Plusieurs modifications de la Constitution concernent enfin les collectivités d'outre-mer (COM) et la Nouvelle-Calédonie. Par le nouvel article 72-3, Saint-Barthélemy et Saint-Martin, devenues collectivités d'outre-mer depuis la loi organique du 21 février 2007, quittent le statut de collectivités d'outre-mer à organisation transitoire. Ce même article ajoute Clipperton aux terres dont la loi détermine le régime législatif et l'organisation particulière. Cette disposition ne concernait jusqu'à aujourd'hui que les Terres australes et antarctiques françaises.
L'article 73 disposait que dans les départements et régions d'outre-mer, les lois et règlements peuvent faire l'objet d'adaptations "tenant aux caractéristiques et contraintes particulières de ces collectivités", adaptations qui peuvent être décidées par ces collectivités elles-mêmes dans les matières où s'exerce leur compétence et sous condition d'habilitation par la loi. Ces collectivités peuvent également fixer des règles applicables sur leur territoire dans un nombre limité de matières relevant du domaine de la loi, sous la même condition d'habilitation par la loi. Dorénavant, ces habilitations pourront être décidées par règlement, et les départements et régions d'outre-mer pourront édicter des règles dans un certain nombre de domaines relevant du règlement.

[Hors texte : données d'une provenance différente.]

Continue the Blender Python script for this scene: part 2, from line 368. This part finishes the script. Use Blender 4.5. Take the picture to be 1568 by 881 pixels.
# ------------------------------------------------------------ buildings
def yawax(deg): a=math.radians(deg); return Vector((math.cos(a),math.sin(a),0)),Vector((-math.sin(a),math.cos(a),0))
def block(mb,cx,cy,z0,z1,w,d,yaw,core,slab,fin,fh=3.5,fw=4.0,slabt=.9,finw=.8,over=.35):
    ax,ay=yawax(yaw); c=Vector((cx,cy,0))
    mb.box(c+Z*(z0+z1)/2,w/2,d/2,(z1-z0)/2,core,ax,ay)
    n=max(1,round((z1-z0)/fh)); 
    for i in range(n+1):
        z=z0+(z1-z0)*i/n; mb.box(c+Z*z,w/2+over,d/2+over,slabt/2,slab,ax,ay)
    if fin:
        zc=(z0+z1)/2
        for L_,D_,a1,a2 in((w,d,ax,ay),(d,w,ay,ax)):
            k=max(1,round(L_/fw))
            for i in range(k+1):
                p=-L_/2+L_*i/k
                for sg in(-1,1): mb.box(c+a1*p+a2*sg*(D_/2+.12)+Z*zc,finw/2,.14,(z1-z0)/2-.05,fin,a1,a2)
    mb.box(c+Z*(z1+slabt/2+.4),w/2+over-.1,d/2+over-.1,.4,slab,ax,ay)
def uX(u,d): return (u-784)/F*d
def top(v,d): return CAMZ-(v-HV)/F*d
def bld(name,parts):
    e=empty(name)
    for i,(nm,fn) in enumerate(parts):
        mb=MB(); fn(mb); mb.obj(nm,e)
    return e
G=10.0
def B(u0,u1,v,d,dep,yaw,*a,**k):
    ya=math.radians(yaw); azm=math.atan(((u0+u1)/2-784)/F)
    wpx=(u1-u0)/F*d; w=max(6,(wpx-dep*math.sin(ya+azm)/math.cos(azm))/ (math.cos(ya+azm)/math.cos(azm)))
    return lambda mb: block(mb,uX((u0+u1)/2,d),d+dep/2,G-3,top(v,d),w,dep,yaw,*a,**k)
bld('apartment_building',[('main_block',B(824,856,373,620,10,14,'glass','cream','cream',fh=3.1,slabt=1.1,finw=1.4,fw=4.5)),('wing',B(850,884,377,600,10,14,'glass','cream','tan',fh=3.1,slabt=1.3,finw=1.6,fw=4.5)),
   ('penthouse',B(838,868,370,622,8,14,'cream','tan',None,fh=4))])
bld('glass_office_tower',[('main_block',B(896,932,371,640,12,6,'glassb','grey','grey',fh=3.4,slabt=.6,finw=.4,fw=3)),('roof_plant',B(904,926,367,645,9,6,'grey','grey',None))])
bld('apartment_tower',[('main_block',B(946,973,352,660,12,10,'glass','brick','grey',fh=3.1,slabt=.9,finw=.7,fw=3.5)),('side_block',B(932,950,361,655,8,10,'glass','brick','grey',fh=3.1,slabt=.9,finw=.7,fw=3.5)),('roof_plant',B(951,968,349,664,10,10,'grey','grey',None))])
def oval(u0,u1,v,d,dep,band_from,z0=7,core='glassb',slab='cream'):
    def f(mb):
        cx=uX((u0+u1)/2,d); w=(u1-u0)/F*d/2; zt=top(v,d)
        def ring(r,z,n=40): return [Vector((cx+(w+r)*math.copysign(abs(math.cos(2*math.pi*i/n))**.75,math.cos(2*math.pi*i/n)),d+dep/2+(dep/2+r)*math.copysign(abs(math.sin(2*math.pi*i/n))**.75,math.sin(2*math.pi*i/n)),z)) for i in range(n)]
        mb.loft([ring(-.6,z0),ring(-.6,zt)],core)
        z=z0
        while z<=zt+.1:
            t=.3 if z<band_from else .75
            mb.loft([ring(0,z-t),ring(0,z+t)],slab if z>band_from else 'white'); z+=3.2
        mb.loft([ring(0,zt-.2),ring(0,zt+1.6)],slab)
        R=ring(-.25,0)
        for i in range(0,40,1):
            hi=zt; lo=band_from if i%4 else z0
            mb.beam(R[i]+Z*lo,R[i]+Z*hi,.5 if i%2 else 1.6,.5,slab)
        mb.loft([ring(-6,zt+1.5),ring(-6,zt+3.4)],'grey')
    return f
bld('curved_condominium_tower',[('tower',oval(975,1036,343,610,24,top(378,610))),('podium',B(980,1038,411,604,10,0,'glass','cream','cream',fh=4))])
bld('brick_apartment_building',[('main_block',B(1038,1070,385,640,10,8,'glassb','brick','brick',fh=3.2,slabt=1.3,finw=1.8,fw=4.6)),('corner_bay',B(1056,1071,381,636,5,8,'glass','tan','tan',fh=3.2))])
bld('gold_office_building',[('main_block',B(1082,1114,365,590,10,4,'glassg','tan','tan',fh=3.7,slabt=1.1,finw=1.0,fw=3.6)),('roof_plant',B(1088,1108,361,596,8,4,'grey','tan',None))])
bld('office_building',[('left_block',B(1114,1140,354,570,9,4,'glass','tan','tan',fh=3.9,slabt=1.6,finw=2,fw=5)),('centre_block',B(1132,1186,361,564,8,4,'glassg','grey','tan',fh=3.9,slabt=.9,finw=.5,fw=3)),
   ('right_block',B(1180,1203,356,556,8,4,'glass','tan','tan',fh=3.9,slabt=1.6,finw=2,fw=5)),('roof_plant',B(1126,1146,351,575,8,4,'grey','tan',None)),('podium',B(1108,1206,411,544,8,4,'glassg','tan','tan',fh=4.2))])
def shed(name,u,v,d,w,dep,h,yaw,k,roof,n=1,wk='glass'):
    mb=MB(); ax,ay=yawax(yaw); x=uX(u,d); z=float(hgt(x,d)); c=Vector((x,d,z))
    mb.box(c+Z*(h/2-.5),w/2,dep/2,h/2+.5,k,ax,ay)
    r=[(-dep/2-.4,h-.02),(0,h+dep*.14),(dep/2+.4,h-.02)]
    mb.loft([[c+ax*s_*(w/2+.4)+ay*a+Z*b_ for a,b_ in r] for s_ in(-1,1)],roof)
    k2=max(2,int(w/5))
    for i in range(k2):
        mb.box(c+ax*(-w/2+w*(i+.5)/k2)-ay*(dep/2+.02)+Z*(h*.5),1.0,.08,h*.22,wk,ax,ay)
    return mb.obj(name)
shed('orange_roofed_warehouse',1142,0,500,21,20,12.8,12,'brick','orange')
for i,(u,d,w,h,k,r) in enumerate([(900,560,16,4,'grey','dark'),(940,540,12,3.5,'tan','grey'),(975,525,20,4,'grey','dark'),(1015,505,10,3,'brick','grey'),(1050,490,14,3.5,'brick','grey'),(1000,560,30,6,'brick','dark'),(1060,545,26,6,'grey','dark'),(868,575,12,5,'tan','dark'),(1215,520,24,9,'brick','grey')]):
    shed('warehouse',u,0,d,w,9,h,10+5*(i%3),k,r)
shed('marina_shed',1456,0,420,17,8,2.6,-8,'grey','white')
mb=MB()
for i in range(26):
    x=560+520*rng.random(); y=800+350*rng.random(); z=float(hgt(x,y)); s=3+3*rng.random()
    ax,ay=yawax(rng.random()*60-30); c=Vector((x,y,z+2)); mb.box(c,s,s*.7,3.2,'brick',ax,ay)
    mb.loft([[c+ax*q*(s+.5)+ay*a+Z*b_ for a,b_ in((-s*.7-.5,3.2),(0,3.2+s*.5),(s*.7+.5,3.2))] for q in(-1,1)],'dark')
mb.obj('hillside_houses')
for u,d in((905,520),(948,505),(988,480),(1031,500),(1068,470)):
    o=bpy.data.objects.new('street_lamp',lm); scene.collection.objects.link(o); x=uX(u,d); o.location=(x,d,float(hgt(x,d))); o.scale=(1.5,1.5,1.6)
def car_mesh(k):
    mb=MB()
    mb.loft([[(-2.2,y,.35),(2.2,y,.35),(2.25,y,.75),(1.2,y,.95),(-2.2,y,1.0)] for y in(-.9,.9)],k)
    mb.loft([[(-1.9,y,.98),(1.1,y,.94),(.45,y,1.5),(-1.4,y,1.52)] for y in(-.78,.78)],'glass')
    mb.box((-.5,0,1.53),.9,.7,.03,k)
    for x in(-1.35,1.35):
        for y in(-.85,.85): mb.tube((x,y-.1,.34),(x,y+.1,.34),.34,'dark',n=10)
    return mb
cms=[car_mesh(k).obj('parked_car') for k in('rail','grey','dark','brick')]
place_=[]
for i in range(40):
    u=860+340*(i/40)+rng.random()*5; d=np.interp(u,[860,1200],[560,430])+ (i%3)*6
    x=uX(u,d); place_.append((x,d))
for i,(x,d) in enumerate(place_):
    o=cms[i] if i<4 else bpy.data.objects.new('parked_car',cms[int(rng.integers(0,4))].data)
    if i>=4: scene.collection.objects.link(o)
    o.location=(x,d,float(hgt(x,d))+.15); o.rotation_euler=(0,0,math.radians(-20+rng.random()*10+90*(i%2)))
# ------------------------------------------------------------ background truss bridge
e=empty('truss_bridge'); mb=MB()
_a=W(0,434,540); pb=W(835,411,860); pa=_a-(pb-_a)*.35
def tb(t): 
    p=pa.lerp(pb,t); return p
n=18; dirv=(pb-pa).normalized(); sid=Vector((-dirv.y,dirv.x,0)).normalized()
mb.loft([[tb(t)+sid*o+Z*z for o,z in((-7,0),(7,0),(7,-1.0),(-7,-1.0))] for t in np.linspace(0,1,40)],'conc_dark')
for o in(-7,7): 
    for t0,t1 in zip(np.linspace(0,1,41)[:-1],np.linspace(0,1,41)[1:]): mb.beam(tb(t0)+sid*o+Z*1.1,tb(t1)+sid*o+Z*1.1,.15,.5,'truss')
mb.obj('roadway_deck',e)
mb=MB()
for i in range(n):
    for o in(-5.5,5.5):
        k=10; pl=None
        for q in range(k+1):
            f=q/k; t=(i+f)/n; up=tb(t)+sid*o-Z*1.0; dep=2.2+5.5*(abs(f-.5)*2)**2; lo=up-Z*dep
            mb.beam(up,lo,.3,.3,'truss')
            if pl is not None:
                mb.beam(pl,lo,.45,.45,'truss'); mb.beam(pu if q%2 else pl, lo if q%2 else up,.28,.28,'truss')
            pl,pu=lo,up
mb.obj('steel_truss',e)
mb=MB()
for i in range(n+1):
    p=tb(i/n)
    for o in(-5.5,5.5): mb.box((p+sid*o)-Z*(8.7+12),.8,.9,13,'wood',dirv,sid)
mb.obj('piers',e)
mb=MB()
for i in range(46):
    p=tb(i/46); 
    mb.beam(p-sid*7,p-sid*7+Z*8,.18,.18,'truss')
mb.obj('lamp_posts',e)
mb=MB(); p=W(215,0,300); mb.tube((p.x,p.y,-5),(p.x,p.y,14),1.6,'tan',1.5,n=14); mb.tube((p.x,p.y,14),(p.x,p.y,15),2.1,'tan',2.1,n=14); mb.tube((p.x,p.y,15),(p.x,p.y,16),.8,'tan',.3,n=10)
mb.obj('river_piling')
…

Dernière modification : le premier alinéa de l'article 74-1 autorise le gouvernement à adapter par ordonnances, dans les COM visées à l'article 74 du texte constitutionnel et en Nouvelle-Calédonie, "les dispositions de nature législative en vigueur en métropole à l'organisation particulière de la collectivité concernée", sous réserve que la loi n'ait pas expressément exclu le recours à cette procédure pour les dispositions en cause.